--- begin ---

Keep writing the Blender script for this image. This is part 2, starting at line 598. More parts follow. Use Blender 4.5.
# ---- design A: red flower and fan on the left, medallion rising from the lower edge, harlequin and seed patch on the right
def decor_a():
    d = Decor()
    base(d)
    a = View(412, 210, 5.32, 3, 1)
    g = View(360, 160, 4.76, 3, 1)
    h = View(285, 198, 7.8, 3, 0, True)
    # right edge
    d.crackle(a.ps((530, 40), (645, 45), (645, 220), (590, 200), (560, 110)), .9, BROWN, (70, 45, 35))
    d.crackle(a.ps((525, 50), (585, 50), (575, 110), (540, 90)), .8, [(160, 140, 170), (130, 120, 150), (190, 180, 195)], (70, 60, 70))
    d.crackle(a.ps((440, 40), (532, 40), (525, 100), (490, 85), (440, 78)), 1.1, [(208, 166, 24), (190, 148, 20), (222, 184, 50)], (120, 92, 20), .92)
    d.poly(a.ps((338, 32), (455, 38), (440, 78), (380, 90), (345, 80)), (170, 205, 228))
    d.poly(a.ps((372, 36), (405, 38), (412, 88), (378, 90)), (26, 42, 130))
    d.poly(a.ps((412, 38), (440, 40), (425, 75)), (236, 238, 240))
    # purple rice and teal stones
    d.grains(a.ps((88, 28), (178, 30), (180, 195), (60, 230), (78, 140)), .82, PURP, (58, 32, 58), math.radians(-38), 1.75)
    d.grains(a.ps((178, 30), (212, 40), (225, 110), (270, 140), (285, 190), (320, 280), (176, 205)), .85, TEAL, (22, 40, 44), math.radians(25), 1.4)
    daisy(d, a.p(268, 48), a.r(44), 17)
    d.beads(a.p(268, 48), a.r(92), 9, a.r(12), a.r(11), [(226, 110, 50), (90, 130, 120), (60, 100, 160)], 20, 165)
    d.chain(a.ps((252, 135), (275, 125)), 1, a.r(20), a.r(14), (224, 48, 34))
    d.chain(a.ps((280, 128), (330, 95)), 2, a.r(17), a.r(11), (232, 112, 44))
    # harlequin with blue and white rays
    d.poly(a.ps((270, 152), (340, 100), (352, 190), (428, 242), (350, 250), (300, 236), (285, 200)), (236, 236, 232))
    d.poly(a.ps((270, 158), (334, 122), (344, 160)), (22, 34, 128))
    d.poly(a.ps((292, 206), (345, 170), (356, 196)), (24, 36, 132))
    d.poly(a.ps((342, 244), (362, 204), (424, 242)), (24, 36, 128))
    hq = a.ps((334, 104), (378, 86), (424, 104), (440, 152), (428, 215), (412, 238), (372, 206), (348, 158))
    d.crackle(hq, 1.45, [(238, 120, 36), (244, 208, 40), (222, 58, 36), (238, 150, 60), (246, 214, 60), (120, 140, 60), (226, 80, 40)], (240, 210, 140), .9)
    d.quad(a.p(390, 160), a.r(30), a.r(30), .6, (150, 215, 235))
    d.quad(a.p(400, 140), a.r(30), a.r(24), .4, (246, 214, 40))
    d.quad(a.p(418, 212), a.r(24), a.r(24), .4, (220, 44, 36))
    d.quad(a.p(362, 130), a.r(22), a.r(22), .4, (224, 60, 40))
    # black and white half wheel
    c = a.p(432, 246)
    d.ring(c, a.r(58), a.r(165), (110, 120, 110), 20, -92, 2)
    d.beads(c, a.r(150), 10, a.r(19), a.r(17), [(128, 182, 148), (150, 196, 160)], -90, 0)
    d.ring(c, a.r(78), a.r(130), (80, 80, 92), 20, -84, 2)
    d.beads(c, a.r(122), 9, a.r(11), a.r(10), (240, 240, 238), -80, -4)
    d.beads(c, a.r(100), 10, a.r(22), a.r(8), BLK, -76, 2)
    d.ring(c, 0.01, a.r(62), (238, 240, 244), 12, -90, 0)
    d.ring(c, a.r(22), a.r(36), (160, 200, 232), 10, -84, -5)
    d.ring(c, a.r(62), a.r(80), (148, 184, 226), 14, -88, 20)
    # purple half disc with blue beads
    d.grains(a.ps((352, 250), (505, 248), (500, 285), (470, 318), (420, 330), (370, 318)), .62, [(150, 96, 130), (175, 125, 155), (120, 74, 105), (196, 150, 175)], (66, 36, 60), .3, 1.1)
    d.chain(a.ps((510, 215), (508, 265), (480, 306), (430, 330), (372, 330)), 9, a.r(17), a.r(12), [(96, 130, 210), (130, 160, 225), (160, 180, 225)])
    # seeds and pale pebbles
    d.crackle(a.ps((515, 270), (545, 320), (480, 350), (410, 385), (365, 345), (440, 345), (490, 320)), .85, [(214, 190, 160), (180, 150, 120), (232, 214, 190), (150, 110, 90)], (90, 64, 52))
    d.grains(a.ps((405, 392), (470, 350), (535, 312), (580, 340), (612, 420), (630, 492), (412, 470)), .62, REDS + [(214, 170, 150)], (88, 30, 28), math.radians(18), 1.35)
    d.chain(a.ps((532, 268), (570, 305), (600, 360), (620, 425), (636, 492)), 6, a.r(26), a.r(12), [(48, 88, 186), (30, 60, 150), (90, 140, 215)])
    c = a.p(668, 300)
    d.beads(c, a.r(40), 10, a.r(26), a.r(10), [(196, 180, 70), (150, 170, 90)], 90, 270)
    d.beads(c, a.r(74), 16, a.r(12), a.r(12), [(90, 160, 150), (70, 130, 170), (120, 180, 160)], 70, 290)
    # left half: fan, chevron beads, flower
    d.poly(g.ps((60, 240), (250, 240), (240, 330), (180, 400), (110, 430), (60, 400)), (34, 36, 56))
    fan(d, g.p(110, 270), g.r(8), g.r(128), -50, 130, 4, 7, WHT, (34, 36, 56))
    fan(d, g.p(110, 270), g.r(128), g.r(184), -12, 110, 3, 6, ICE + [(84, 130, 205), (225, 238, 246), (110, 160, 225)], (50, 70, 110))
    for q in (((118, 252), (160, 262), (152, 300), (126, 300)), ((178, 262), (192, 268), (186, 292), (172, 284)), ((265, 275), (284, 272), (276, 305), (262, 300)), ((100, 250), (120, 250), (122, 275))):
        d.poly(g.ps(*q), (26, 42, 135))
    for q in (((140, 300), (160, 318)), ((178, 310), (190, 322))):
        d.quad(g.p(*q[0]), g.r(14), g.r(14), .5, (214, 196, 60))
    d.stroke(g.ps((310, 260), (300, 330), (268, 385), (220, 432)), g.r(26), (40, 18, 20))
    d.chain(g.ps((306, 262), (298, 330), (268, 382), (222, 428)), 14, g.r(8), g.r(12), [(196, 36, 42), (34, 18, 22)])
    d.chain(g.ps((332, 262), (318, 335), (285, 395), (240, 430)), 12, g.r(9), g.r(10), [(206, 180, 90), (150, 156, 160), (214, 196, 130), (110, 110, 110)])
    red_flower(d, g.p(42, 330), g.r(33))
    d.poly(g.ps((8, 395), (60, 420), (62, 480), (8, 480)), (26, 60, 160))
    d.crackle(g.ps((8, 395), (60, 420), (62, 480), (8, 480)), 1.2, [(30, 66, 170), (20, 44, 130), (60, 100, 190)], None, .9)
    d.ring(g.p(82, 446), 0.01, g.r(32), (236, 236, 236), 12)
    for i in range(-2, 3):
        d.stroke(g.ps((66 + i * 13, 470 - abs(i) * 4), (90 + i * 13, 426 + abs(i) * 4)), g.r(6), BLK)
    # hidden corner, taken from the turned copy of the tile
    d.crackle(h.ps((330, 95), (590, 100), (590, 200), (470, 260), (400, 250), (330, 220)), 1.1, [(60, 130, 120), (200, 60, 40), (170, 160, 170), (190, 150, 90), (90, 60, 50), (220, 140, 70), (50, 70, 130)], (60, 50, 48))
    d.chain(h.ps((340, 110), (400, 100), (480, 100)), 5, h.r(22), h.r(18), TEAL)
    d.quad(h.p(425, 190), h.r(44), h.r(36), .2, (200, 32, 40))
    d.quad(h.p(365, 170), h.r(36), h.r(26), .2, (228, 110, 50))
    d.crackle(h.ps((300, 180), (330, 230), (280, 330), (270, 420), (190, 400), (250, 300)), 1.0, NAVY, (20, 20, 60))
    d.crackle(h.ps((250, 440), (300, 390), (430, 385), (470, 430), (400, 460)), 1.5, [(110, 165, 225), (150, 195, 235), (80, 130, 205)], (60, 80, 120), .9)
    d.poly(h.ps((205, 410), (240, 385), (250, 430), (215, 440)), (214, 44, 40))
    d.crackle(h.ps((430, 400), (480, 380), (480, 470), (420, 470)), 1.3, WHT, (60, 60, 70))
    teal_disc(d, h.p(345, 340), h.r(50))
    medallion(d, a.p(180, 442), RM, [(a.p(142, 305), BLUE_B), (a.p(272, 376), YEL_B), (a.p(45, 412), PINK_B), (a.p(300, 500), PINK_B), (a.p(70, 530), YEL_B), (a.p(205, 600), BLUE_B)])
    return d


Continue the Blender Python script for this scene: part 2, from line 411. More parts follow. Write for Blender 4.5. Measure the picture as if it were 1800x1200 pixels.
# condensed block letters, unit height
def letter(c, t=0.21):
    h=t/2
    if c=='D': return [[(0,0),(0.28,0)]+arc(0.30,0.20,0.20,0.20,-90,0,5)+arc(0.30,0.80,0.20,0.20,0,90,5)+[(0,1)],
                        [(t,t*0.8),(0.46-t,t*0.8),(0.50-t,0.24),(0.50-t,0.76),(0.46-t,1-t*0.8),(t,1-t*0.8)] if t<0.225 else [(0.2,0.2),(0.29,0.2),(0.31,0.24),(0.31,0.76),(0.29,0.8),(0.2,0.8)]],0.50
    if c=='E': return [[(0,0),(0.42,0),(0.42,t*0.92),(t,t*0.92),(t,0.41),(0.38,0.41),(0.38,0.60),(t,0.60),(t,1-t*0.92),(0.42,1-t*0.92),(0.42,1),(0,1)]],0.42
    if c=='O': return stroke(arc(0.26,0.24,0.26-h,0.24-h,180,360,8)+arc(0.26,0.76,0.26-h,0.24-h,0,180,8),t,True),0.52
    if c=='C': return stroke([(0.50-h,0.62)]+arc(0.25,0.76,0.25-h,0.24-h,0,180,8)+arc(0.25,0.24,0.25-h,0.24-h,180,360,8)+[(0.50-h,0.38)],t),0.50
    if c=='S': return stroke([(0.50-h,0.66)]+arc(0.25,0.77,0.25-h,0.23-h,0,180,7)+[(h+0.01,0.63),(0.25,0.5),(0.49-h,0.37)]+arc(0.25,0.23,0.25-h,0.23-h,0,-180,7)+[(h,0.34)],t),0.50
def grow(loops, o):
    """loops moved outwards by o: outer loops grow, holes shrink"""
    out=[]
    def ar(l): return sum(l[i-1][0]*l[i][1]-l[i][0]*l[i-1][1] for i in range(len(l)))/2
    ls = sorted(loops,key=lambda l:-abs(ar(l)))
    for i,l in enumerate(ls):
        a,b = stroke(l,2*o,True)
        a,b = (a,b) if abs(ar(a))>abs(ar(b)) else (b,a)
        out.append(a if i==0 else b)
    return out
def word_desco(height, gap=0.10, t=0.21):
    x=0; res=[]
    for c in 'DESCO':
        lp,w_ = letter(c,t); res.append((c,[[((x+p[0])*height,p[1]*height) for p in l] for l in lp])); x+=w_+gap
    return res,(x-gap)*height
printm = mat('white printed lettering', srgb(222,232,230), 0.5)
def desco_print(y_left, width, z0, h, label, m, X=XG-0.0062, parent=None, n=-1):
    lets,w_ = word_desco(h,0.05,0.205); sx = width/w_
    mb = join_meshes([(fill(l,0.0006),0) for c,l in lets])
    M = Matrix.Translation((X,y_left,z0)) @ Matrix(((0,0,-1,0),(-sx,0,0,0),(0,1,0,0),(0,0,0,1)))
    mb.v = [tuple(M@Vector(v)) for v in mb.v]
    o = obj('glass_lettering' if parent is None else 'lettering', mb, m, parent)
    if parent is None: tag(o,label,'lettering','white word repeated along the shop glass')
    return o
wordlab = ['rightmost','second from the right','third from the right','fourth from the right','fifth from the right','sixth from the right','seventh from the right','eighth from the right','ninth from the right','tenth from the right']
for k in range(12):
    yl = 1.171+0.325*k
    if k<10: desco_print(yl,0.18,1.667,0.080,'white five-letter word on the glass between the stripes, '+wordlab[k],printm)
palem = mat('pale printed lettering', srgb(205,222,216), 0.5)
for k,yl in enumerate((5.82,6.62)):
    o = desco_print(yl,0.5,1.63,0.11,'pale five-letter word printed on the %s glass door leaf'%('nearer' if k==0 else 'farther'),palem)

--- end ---

> Requirement: Show all lines in the entries above where the word "More" appears.

> Written response:
Keep writing the Blender script for this image. This is part 2, starting at line 598. More parts follow. Use Blender 4.5.
Continue the Blender Python script for this scene: part 2, from line 411. More parts follow. Write for Blender 4.5. Measure the picture as if it were 1800x1200 pixels.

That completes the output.